■ WHAT YOU WILL DO ■
Beginning with the first line of the data below, reproduce every line unchanged, ending with the line that holds "def M(px, d): return".

>>>

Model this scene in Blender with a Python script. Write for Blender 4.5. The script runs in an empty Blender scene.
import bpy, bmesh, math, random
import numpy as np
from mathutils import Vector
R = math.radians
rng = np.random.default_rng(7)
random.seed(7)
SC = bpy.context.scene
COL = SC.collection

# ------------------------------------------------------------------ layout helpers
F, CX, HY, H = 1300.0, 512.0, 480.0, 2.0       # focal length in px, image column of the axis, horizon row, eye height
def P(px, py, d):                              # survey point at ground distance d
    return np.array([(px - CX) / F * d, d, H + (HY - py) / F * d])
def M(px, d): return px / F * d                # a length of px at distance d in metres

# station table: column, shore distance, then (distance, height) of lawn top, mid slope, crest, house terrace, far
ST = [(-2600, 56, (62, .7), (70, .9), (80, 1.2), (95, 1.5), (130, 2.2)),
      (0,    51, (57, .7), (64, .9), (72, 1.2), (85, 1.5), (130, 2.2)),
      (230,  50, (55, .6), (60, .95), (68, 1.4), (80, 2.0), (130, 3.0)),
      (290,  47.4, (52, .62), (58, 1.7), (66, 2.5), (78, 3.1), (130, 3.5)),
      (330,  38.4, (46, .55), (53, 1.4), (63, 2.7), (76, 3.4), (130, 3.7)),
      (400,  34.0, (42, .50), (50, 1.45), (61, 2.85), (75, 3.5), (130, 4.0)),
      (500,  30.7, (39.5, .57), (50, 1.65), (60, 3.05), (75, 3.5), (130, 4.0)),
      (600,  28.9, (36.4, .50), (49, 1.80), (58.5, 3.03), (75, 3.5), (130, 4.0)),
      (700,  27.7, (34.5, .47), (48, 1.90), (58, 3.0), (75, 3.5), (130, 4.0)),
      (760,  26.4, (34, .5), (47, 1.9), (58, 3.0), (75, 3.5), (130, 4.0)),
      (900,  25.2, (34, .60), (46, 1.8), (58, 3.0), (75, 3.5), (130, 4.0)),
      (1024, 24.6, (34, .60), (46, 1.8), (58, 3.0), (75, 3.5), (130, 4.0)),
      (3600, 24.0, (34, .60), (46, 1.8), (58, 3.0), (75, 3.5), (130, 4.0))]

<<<

■ FINISHED ANSWER ■
Model this scene in Blender with a Python script. Write for Blender 4.5. The script runs in an empty Blender scene.
import bpy, bmesh, math, random
import numpy as np
from mathutils import Vector
R = math.radians
rng = np.random.default_rng(7)
random.seed(7)
SC = bpy.context.scene
COL = SC.collection

# ------------------------------------------------------------------ layout helpers
F, CX, HY, H = 1300.0, 512.0, 480.0, 2.0       # focal length in px, image column of the axis, horizon row, eye height
def P(px, py, d):                              # survey point at ground distance d
    return np.array([(px - CX) / F * d, d, H + (HY - py) / F * d])
def M(px, d): return px / F * d                # a length of px at distance d in metres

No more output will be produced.